With the discussion on the CBTC project continuing, I asked Bronx Science students about their commutes, experiences riding the subway, and thoughts on the project. Their responses were mixed. While many overall approve of the MTA’s investment into CBTC, they also believe the MTA should focus on other aspects of the subway to improve their service, safety, and cleanliness.
“The signals most likely do help, but I honestly haven’t really noticed it on the (7),” said Asahi Ono ’25, a frequent rider of the (4), (7), and (Q) trains. “It would be better in my opinion if they had set arrival times like the JR (Japanese Railway, the most common train lines used in Japan) does. I’d much rather they invest in accessibility for stations (escalators, elevators, bigger platforms in general) and sanitation.”
“The MTA’s investment into CBTC is certainly a great thing, but I think there needs to be some restructuring to truly take the system into its potential,” said David Lin ‘25.
“Right now, you have multiple different lines sharing tracks throughout the system. Some examples include: the (E) and (F) in Queens, the (N) and (Q) in Manhattan, and the (4) and (5) in Manhattan and Brooklyn. This is called interlining, and is actually quite rare in other transit systems around the world,” he said.
“However, this means that if an incident happened on one track (or one train line), it can spread and cause delays to a lot more trains, regardless of CBTC. Also, trains need to often be held at stations to allow another train to go in front of it.” He explained, “If you’ve taken the (4) downtown, you’ll probably notice that sometimes, the train is held at 161st Street-Yankee Stadium for a minute or so. This is due to a (5) sharing tracks with the (4) up ahead, and the (5) gets priority, slowing down (4) train riders. Overall, CBTC is a great thing, but the MTA should consider detangling (de-interlining) their trains so we can have maximum service with minimal disruptions.”

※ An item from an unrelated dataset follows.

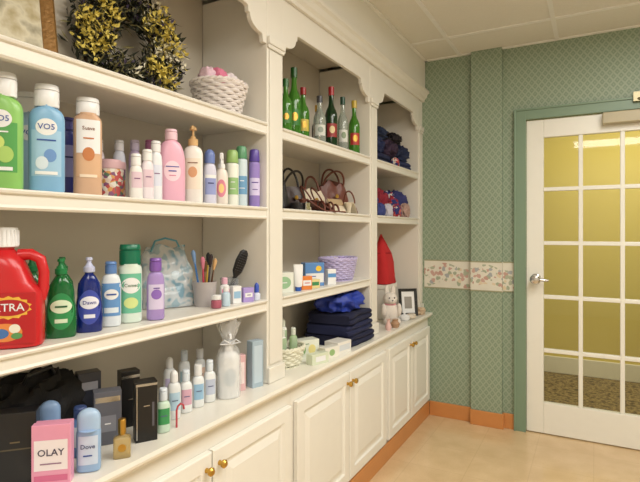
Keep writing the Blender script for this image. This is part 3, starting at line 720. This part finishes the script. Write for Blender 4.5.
bk = basket('wicker_basket', 'white wicker basket holding pink and white rolled cloths', (-1.205, 1.44, Z1), .072, .098, .12, mat((226, 218, 214), .6), rot=.2, kst=24)
for i, (dx, dy, cc, ll) in enumerate(((.02, -.035, (226, 130, 160), 'pink'), (-.03, 0, (236, 228, 230), 'white'), (.02, .035, (232, 222, 226), 'pale'), (.0, -.066, (232, 200, 214), 'pale pink'))):
    crumple('washcloth', ll + ' bundled washcloth in the wicker basket', 'washcloth', (-1.205 + dx, 1.44 + dy * .9, Z1 + .10), (.065, .062, .075), cloth(*cc), seed=i + 11, freq=1.6, amp=.25, group='washcloths in the wicker basket', sub=28)

# ---- counter bay 1 ----
ZC = .73
t = crumple('tote_bag', 'slumped black fabric bag', 'bag', (-1.30, .80, ZC), (.17, .26, .22), mat((16, 15, 17), .75, bump=.4, scale=200), seed=2, freq=2.4, amp=.3, part='bag_body')
M().tube([(0.03, -.05, .17), (.05, -.04, .215), (.05, .02, .225), (.03, .05, .18)], .006).obj('bag_strap', BLACK, t)
carton('perfume_box', 'black perfume gift box with small gold lettering', 'box', 1.175, .69, ZC, .165, .085, .045, mc(22, 22, 26), rot=-.75, fr=[('rect', 0, .5, .8, .02, mc(90, 80, 60))], tx=[('xxxx', 0, .6, .010, mc(110, 96, 70))])
carton('soap_box', 'pink and white soap carton', 'box', 1.100, .728, ZC, .138, .082, .034, mc(236, 160, 190), rot=-.85, fr=[('rect', 0, .5, .86, .5, mc(246, 236, 240)), ('rect', 0, .12, .86, .1, mc(216, 110, 150))], tx=[('OLAY', 0, .54, .022, mc(60, 50, 80)), ('beauty bar', 0, .36, .009, mc(150, 110, 140))])
bottle('deodorant_stick', 'light blue deodorant stick with oval cap', 'deodorant', 1.075, .803, ZC, .152, .055, .03, mc(150, 184, 224), 'dome', mc(170, 198, 230), ch=.05, p=2.6, nr=.024, sh=.004, nh=.002, cr=.0265, crd=.0145, cp=2.6, rot=-.8, labels=[('rect', 0, .36, .8, .45, mc(200, 216, 238))], texts=[('Dove', 0, .42, .015, DKBLUE), ('cool', 0, .28, .010, BLUE)])
bottle('deodorant_stick', 'white and blue deodorant stick', 'deodorant', 1.215, .795, ZC, .15, .052, .03, mc(214, 224, 238), 'dome', mc(140, 172, 214), ch=.05, p=2.6, nr=.023, sh=.004, nh=.002, cr=.025, crd=.0145, cp=2.6, rot=-.7, labels=[('rect', 0, .36, .8, .4, mc(90, 130, 200))])
bottle('lotion_bottle', 'small blue lotion bottle with dark cap', 'lotion bottle', 1.165, .845, ZC, .128, .044, .03, mc(110, 150, 204), 'flip', mc(60, 80, 130), ch=.025, nr=.014, cr=.016, rot=-.7, labels=[('rect', 0, .42, .8, .4, mc(220, 230, 240))], texts=[('spa', 0, .42, .010, BLUE)])
carton('perfume_box', 'grey perfume box with silver edge', 'box', 1.175, .935, ZC, .145, .07, .04, mc(96, 98, 108), rot=-.6, fr=[('rect', 0, .85, .9, .1, SILVER), ('rect', 0, .4, .6, .3, mc(130, 132, 142))], tx=[('MEN', 0, .4, .010, PW)])
carton('perfume_box', 'tall charcoal perfume box', 'box', 1.255, .935, ZC, .185, .06, .04, mc(60, 62, 72), rot=-.4, fr=[('rect', 0, .8, .7, .12, mc(170, 170, 180))])
carton('perfume_box', 'black perfume carton with silver band', 'box', 1.225, 1.05, ZC, .165, .055, .04, BLACK, rot=-.4, fr=[('rect', 0, .9, .98, .05, SILVER)], tx=[('xxxx', 0, .5, .008, SILVER)])
carton('perfume_box', 'glossy black perfume carton with silver edges', 'box', 1.10, 1.00, ZC, .165, .058, .04, BLACK, rot=-.55, fr=[('rect', 0, .95, .98, .04, SILVER), ('rect', -.44, .5, .04, .9, SILVER), ('rect', .3, .45, .1, .4, mc(90, 90, 100))], tx=[('xxxx', 0, .6, .008, SILVER)])
t = thing('perfume_bottle', 'small square glass perfume bottle with gold cap', 'perfume bottle', (-1.066, .893, ZC), -.7)
M().loft([(0, .019, .012, 8), (.002, .021, .014, 8), (.05, .021, .014, 8), (.054, .017, .011, 6), (.058, .007, .007, 2), (.062, .007, .007, 2)], 40).obj('body', mat((226, 200, 140), .05, trans=.6), t)
M().loft(cyl(.062, .098, .010), 24).loft(cyl(.058, .064, .009), 24).obj('cap', GOLD, t)
patch(proj_front(.014), 'oval', 0, .028, .02, .02, GOLD, t)
G = 'small white bottles on the counter'
for i, (dd, yy, hh, lc) in enumerate(((1.095, 1.062, .127, (60, 150, 90)), (1.142, 1.152, .15, (180, 210, 230)), (1.15, 1.212, .136, (214, 170, 190)), (1.15, 1.268, .140, (150, 190, 220)), (1.15, 1.325, .142, (190, 200, 220)), (1.26, 1.25, .155, (200, 190, 220)), (1.27, 1.33, .16, (170, 200, 210)), (1.27, 1.41, .15, (230, 200, 180)))):
    bottle('toiletry_bottle', 'small white toiletry bottle with ' + ('green' if i == 0 else 'pastel') + ' label', 'toiletry bottle', dd, yy, ZC, hh, .040, .032, mc(232, 236, 238) if i else mc(200, 224, 206), ('flip', 'dome', 'flip', 'screw')[i % 4], PW if i % 2 else mc(220, 230, 240), ch=.032, nr=.010, cr=.012, sh=.02, rot=-.6, labels=[('rect', 0, .38, .8, .36, mc(*lc))], texts=[('aloe', 0, .4, .009, mc(90, 100, 140))], group=G)
t = thing('candy_cane_ornament', 'red and white ribbon tag beside the small bottles', 'ornament', (-1.085, 1.105, ZC), -.5)
M().tube([(0, 0, 0), (0, 0, .05), (0, .004, .062), (0, .012, .068), (0, .02, .062), (0, .022, .05)], .003, 10).obj('cane', mc(190, 70, 80), t)
# wrapped dispenser
t = thing('soap_dispenser', 'white pump soap dispenser wrapped in clear film with ribbon', 'soap dispenser', (-1.125, 1.395, ZC), -.7)
ds = bsecs(.17, .075, .06, 2.4, .014, .03, .01)
M().loft(ds, 36).obj('body', mc(232, 234, 234), t)
mkcap('pump', .165, .06, .016, PW, t)
m = M()
zs_ = [(0.002, .042, .035), (.05, .044, .037), (.10, .044, .036), (.14, .041, .034), (.165, .034, .03), (.19, .018, .016), (.21, .022, .02), (.225, .03, .024), (.245, .036, .028), (.27, .044, .03)]
vs = []; fs = []; n = 48
for z_, ru, rd in zs_:
    for i in range(n):
        a = 2 * math.pi * i / n; kq = 1 + .07 * math.sin(9 * a + z_ * 40) * min(1, z_ / .12)
        vs.append((rd * kq * math.cos(a), ru * kq * math.sin(a), z_ + (.010 * math.sin(5 * a) if z_ > .26 else 0)))
for j in range(len(zs_) - 1):
    for i in range(n): fs.append((j * n + i, j * n + (i + 1) % n, (j + 1) * n + (i + 1) % n, (j + 1) * n + i))
m.add(vs, fs).obj('film_wrap', mat((246, 248, 250), .15, var=.02, alpha=.28), t)
M().tube([(.019 * math.cos(a), .020 * math.sin(a), .19) for a in [i * math.pi / 8 for i in range(16)]], .003, closed=True).tube([(.02, 0, .19), (.03, .02, .205), (.03, .035, .195), (.022, .005, .188), (.03, -.02, .205), (.03, -.035, .192), (.022, 0, .188)], .003).obj('ribbon', mc(220, 222, 226), t)
patch(proj_secs(ds), 'oval', 0, .075, .045, .06, mc(196, 206, 212), t)
carton('cosmetic_box', 'slim pink cosmetic carton', 'box', 1.135, 1.476, ZC, .13, .03, .026, mc(222, 180, 184), fr=[('rect', 0, .5, .6, .6, mc(240, 225, 225))], rot=-.5)
carton('clear_gift_box', 'tall translucent pale blue gift box', 'box', 1.115, 1.538, ZC, .172, .05, .036, mat((176, 198, 214), .15, trans=.1), fr=[('rect', 0, .5, .7, .8, mc(190, 208, 222))], rot=-.3)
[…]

De-interlining is another proposal championed by many to help improve the frequency of trains and minimize delays and service changes. While interlining has its advantages, including its ability to minimize transfers and provide service to a greater portion of the city, there can also be delays, causing a rapid spread to a large portion of the subway as multiple train lines have to share the same track.
“The MTA should work on better time performance, better headways on trains with more than 5-minute waits, and just making transfers nicer,” said Shadman Syed ’25. “It should also try to make subways safer, but that is a problem that is only partially within its jurisdiction.”
While CBTC has been fully installed in only two subway lines so far, for the four million New Yorkers who ride the subway every day, this has been a major improvement. As the MTA continues to install these new signals, the agency hopes to continue to improve service and capacity for the growing number of subway riders and mark a new era for the New York City subway.
As the MTA continues to install these new signals, the agency hopes to continue to improve service and capacity for the growing number of subway riders and mark a new era for the New York City subway.